Share-Based Compensation
We issue or have issued time-based vesting and performance-based vesting stock options, time-based vesting and performance-based vesting restricted stock units, and restricted stock awards to our employees as part of those employees’ compensation and as a retention tool for non-employee directors. We calculate the fair value of the awards on the grant date and amortize that fair value to compensation expense ratably over the vesting period of the award, net of forfeitures. The grant-date fair value of our time-based restricted stock units and restricted stock awards is determined using our stock price on the grant date. The grant-date fair value of our performance-based restricted stock units is determined using our stock price on the grant date assuming a 1.0x payout target, however, a maximum 2.0x payout could be achieved if certain EBITDA-based performance measures are met. The fair value of our stock option awards are estimated using a Black-Scholes fair value model. The valuation of our stock options requires us to estimate the expected term of award, which we estimate using the simplified method, as we do not have sufficient historical exercise information. Additionally, the valuation of our stock option awards is also dependent on historical stock price volatility. In view of the limited amount of time elapsed since our reorganization, volatility is calculated based on historical stock price volatility of our peer group with a lookback period equivalent to the expected term of the award. Fair value of performance-based stock options and restricted stock units is estimated in the same manner as our time-based awards and assumes that performance goals will be achieved and the awards will vest. If the performance based awards do not vest, any previously recognized compensation costs will be reversed. We record share-based compensation as a component of general and administrative or direct operating expense based on the role of the applicable individual. See “Note 21. Share-Based Compensation.”
Foreign Currency Gains and Losses
With respect to our former operations in Russia, which was sold in the third quarter of 2017, where the local currency was the functional currency, assets and liabilities were translated at the rates of exchange in effect on the balance sheet date, while income and expense items were translated at average rates of exchange during the period. The resulting gains or losses arising from the translation of accounts from the functional currency to the U.S. dollar were included as a separate component of stockholders’ equity in other comprehensive income until a partial or complete sale or liquidation of our net investment in the foreign entity. See “Note 18. Accumulated Other Comprehensive Loss.”

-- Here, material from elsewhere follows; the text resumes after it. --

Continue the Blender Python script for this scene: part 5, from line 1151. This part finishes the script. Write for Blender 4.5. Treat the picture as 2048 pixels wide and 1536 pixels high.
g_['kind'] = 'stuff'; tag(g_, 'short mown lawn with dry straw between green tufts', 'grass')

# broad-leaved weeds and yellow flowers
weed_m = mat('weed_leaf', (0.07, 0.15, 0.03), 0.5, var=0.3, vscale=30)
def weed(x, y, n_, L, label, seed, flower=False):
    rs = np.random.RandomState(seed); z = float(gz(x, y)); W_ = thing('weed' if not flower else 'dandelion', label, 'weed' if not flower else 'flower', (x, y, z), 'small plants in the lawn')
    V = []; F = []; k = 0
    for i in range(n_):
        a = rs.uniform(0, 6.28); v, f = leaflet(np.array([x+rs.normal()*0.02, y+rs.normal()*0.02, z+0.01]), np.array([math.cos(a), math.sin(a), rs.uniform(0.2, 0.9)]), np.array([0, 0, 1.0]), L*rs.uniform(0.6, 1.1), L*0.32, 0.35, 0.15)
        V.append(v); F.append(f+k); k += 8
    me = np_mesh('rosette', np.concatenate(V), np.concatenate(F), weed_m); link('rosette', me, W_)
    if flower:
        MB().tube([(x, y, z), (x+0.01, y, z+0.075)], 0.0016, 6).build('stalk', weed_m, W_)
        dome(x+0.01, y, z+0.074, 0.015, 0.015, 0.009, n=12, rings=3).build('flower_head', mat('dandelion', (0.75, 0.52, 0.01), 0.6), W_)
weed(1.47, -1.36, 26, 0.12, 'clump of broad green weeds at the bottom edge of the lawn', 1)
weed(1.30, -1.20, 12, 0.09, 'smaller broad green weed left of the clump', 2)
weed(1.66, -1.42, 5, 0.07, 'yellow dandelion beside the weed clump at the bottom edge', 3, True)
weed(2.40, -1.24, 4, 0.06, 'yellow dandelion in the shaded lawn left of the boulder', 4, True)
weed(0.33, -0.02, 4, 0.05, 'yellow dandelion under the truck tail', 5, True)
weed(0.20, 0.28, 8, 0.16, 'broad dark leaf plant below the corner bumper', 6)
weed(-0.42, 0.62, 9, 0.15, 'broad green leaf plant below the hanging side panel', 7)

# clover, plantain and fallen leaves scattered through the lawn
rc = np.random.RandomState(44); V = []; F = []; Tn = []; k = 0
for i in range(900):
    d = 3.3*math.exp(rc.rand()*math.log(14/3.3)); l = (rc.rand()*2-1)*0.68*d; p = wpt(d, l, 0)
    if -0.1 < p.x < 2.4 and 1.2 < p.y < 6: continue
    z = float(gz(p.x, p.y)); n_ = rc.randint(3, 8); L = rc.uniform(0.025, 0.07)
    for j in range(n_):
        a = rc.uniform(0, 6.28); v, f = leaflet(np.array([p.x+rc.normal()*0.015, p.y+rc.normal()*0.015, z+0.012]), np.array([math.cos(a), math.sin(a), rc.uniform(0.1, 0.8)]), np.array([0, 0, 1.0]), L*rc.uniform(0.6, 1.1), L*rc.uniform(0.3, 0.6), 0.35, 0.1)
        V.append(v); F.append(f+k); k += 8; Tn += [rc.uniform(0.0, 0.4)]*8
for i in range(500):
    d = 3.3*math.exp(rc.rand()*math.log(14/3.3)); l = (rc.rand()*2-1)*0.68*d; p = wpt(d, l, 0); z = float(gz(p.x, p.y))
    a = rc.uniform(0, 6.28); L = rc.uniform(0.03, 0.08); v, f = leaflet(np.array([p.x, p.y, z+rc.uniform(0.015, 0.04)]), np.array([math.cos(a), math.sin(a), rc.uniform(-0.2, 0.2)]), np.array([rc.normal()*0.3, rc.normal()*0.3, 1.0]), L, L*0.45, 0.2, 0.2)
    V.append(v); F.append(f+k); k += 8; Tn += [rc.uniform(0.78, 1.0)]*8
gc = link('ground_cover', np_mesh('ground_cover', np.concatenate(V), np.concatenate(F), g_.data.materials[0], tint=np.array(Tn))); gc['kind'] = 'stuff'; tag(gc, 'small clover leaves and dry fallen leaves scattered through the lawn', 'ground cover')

From time to time our former foreign subsidiaries may have entered into transactions that are denominated in currencies other than their functional currency. These transactions were initially recorded in the functional currency of that subsidiary based on the applicable exchange rate in effect on the date of the transaction. At the end of each month, those transactions were remeasured to an equivalent amount of the functional currency based on the applicable exchange rates in effect at that time. Any adjustment required to remeasure a transaction to the equivalent amount of the functional currency at the end of the month was recorded in the income or loss of the foreign subsidiary as a component of other income, net.
Comprehensive Loss
We display comprehensive loss and its components in our financial statements, and we classify items of comprehensive income (loss) by their nature in our financial statements and display the accumulated balance of other comprehensive income (loss) separately in our stockholders’ equity.
We lease real property and equipment through various leasing arrangements. When we enter into a leasing arrangement, we analyze the terms of the arrangement to determine whether the lease should be accounted for as an operating lease or a capital lease.
We periodically incur costs to improve the assets that we lease under these arrangements. If the value of the leasehold improvements exceeds our threshold for capitalization, we record the improvement as a component of our property and equipment and amortize the improvement over the useful life of the improvement or the lease term, whichever is shorter.
Certain of our operating lease agreements are structured to include scheduled and specified rent increases over the term of the lease agreement. These increases may be the result of an inducement or “rent holiday” conveyed to us early in the lease, or are included to reflect the anticipated effects of inflation. We recognize scheduled and specified rent increases on a straight-line basis over the term of the lease agreement. In addition, certain of our operating lease agreements contain incentives to induce us to enter into the lease agreement, such as up-front cash payments to us, payment by the lessor of our costs, such as moving expenses, or the assumption by the lessor of our pre-existing lease agreements with third parties. Any payments made to us or on our behalf represent incentives that we consider to be a reduction of our rent expense, and are recognized on a straight-line basis over the term of the lease agreement.